EXERCISE PROMPT -> Restate the entire listing word for word.

DATA BLOCK ->
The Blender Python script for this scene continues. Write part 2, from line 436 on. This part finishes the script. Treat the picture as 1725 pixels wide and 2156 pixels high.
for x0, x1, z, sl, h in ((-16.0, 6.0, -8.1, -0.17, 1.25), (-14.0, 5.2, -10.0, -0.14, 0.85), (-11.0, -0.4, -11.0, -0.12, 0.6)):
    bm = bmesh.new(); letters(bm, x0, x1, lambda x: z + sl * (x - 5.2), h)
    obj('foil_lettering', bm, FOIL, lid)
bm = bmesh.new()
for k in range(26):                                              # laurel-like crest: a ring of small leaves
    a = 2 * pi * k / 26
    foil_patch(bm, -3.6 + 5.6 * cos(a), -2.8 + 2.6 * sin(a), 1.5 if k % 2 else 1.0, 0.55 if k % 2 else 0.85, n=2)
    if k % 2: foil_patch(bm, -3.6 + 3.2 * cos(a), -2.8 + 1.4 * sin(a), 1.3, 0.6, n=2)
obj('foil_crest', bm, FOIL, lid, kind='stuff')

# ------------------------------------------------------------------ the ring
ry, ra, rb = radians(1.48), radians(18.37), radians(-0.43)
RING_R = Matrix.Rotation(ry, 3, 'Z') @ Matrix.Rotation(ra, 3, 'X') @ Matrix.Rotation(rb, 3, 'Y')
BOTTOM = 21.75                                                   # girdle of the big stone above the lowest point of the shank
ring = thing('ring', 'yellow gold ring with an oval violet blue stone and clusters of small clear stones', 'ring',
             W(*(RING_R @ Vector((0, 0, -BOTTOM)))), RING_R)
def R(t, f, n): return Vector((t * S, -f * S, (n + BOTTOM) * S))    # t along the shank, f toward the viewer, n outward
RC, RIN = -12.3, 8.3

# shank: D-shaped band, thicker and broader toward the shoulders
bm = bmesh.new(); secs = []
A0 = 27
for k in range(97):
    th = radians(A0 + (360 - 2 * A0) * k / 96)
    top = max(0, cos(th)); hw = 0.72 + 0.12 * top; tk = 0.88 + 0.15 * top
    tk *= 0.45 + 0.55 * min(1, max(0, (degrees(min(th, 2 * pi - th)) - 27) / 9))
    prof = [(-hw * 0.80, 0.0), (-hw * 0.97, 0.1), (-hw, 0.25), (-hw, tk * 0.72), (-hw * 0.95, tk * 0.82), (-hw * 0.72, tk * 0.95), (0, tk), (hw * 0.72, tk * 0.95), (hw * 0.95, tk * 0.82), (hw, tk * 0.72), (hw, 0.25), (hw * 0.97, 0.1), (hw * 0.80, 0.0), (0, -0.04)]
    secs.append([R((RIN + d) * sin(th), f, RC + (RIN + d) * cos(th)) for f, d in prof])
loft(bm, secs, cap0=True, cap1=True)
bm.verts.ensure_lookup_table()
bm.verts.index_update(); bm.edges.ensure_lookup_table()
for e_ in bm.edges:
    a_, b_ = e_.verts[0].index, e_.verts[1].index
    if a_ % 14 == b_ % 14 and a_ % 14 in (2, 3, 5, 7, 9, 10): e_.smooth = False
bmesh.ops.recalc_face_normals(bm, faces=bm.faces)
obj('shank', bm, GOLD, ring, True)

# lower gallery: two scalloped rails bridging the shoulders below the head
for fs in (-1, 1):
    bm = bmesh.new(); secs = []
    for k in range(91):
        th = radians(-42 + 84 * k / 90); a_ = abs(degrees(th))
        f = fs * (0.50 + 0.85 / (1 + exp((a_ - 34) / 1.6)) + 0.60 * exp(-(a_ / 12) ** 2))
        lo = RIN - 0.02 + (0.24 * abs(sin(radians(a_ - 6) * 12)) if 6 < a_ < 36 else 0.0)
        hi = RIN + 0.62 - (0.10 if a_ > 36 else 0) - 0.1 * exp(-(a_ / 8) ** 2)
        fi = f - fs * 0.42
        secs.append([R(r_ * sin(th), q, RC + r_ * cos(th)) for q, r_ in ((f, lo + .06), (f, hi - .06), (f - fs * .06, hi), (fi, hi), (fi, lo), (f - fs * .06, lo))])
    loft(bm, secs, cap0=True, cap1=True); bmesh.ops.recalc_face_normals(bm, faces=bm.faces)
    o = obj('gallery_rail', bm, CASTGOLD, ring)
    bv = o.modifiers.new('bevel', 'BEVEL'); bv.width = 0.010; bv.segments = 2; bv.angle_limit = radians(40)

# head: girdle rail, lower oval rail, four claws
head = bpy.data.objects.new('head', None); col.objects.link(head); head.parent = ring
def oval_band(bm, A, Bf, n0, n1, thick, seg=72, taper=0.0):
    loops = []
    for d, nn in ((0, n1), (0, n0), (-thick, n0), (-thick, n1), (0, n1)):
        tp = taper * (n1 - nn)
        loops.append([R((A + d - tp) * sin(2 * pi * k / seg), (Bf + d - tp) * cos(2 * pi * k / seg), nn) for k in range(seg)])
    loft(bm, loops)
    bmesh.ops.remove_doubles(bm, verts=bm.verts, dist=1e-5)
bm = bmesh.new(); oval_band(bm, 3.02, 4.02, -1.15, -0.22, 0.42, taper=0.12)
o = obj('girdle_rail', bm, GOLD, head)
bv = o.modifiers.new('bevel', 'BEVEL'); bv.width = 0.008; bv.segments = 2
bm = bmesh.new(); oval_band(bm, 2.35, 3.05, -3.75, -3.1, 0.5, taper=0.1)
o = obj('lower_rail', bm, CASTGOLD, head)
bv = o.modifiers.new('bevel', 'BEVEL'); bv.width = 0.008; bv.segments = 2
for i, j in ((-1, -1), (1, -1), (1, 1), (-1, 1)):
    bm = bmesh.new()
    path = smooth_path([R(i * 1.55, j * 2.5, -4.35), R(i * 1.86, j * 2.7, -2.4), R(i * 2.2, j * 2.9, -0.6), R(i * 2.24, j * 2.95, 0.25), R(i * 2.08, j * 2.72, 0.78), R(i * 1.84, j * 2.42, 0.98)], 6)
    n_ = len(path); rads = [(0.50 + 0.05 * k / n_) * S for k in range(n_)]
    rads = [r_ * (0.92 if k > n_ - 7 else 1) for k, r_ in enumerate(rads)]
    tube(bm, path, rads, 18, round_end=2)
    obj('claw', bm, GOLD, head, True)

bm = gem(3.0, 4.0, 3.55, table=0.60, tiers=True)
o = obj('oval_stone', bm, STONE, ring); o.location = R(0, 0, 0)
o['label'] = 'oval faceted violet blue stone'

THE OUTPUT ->
The Blender Python script for this scene continues. Write part 2, from line 436 on. This part finishes the script. Treat the picture as 1725 pixels wide and 2156 pixels high.
for x0, x1, z, sl, h in ((-16.0, 6.0, -8.1, -0.17, 1.25), (-14.0, 5.2, -10.0, -0.14, 0.85), (-11.0, -0.4, -11.0, -0.12, 0.6)):
    bm = bmesh.new(); letters(bm, x0, x1, lambda x: z + sl * (x - 5.2), h)
    obj('foil_lettering', bm, FOIL, lid)
bm = bmesh.new()
for k in range(26):                                              # laurel-like crest: a ring of small leaves
    a = 2 * pi * k / 26
    foil_patch(bm, -3.6 + 5.6 * cos(a), -2.8 + 2.6 * sin(a), 1.5 if k % 2 else 1.0, 0.55 if k % 2 else 0.85, n=2)
    if k % 2: foil_patch(bm, -3.6 + 3.2 * cos(a), -2.8 + 1.4 * sin(a), 1.3, 0.6, n=2)
obj('foil_crest', bm, FOIL, lid, kind='stuff')

# ------------------------------------------------------------------ the ring
ry, ra, rb = radians(1.48), radians(18.37), radians(-0.43)
RING_R = Matrix.Rotation(ry, 3, 'Z') @ Matrix.Rotation(ra, 3, 'X') @ Matrix.Rotation(rb, 3, 'Y')
BOTTOM = 21.75                                                   # girdle of the big stone above the lowest point of the shank
ring = thing('ring', 'yellow gold ring with an oval violet blue stone and clusters of small clear stones', 'ring',
             W(*(RING_R @ Vector((0, 0, -BOTTOM)))), RING_R)
def R(t, f, n): return Vector((t * S, -f * S, (n + BOTTOM) * S))    # t along the shank, f toward the viewer, n outward
RC, RIN = -12.3, 8.3

# shank: D-shaped band, thicker and broader toward the shoulders
bm = bmesh.new(); secs = []
A0 = 27
for k in range(97):
    th = radians(A0 + (360 - 2 * A0) * k / 96)
    top = max(0, cos(th)); hw = 0.72 + 0.12 * top; tk = 0.88 + 0.15 * top
    tk *= 0.45 + 0.55 * min(1, max(0, (degrees(min(th, 2 * pi - th)) - 27) / 9))
    prof = [(-hw * 0.80, 0.0), (-hw * 0.97, 0.1), (-hw, 0.25), (-hw, tk * 0.72), (-hw * 0.95, tk * 0.82), (-hw * 0.72, tk * 0.95), (0, tk), (hw * 0.72, tk * 0.95), (hw * 0.95, tk * 0.82), (hw, tk * 0.72), (hw, 0.25), (hw * 0.97, 0.1), (hw * 0.80, 0.0), (0, -0.04)]
    secs.append([R((RIN + d) * sin(th), f, RC + (RIN + d) * cos(th)) for f, d in prof])
loft(bm, secs, cap0=True, cap1=True)
bm.verts.ensure_lookup_table()
bm.verts.index_update(); bm.edges.ensure_lookup_table()
for e_ in bm.edges:
    a_, b_ = e_.verts[0].index, e_.verts[1].index
    if a_ % 14 == b_ % 14 and a_ % 14 in (2, 3, 5, 7, 9, 10): e_.smooth = False
bmesh.ops.recalc_face_normals(bm, faces=bm.faces)
obj('shank', bm, GOLD, ring, True)

# lower gallery: two scalloped rails bridging the shoulders below the head
for fs in (-1, 1):
    bm = bmesh.new(); secs = []
    for k in range(91):
        th = radians(-42 + 84 * k / 90); a_ = abs(degrees(th))
        f = fs * (0.50 + 0.85 / (1 + exp((a_ - 34) / 1.6)) + 0.60 * exp(-(a_ / 12) ** 2))
        lo = RIN - 0.02 + (0.24 * abs(sin(radians(a_ - 6) * 12)) if 6 < a_ < 36 else 0.0)
        hi = RIN + 0.62 - (0.10 if a_ > 36 else 0) - 0.1 * exp(-(a_ / 8) ** 2)
        fi = f - fs * 0.42
        secs.append([R(r_ * sin(th), q, RC + r_ * cos(th)) for q, r_ in ((f, lo + .06), (f, hi - .06), (f - fs * .06, hi), (fi, hi), (fi, lo), (f - fs * .06, lo))])
    loft(bm, secs, cap0=True, cap1=True); bmesh.ops.recalc_face_normals(bm, faces=bm.faces)
    o = obj('gallery_rail', bm, CASTGOLD, ring)
    bv = o.modifiers.new('bevel', 'BEVEL'); bv.width = 0.010; bv.segments = 2; bv.angle_limit = radians(40)

# head: girdle rail, lower oval rail, four claws
head = bpy.data.objects.new('head', None); col.objects.link(head); head.parent = ring
def oval_band(bm, A, Bf, n0, n1, thick, seg=72, taper=0.0):
    loops = []
    for d, nn in ((0, n1), (0, n0), (-thick, n0), (-thick, n1), (0, n1)):
        tp = taper * (n1 - nn)
        loops.append([R((A + d - tp) * sin(2 * pi * k / seg), (Bf + d - tp) * cos(2 * pi * k / seg), nn) for k in range(seg)])
    loft(bm, loops)
    bmesh.ops.remove_doubles(bm, verts=bm.verts, dist=1e-5)
bm = bmesh.new(); oval_band(bm, 3.02, 4.02, -1.15, -0.22, 0.42, taper=0.12)
o = obj('girdle_rail', bm, GOLD, head)
bv = o.modifiers.new('bevel', 'BEVEL'); bv.width = 0.008; bv.segments = 2
bm = bmesh.new(); oval_band(bm, 2.35, 3.05, -3.75, -3.1, 0.5, taper=0.1)
o = obj('lower_rail', bm, CASTGOLD, head)
bv = o.modifiers.new('bevel', 'BEVEL'); bv.width = 0.008; bv.segments = 2
for i, j in ((-1, -1), (1, -1), (1, 1), (-1, 1)):
    bm = bmesh.new()
    path = smooth_path([R(i * 1.55, j * 2.5, -4.35), R(i * 1.86, j * 2.7, -2.4), R(i * 2.2, j * 2.9, -0.6), R(i * 2.24, j * 2.95, 0.25), R(i * 2.08, j * 2.72, 0.78), R(i * 1.84, j * 2.42, 0.98)], 6)
    n_ = len(path); rads = [(0.50 + 0.05 * k / n_) * S for k in range(n_)]
    rads = [r_ * (0.92 if k > n_ - 7 else 1) for k, r_ in enumerate(rads)]
    tube(bm, path, rads, 18, round_end=2)
    obj('claw', bm, GOLD, head, True)

bm = gem(3.0, 4.0, 3.55, table=0.60, tiers=True)
o = obj('oval_stone', bm, STONE, ring); o.location = R(0, 0, 0)
o['label'] = 'oval faceted violet blue stone'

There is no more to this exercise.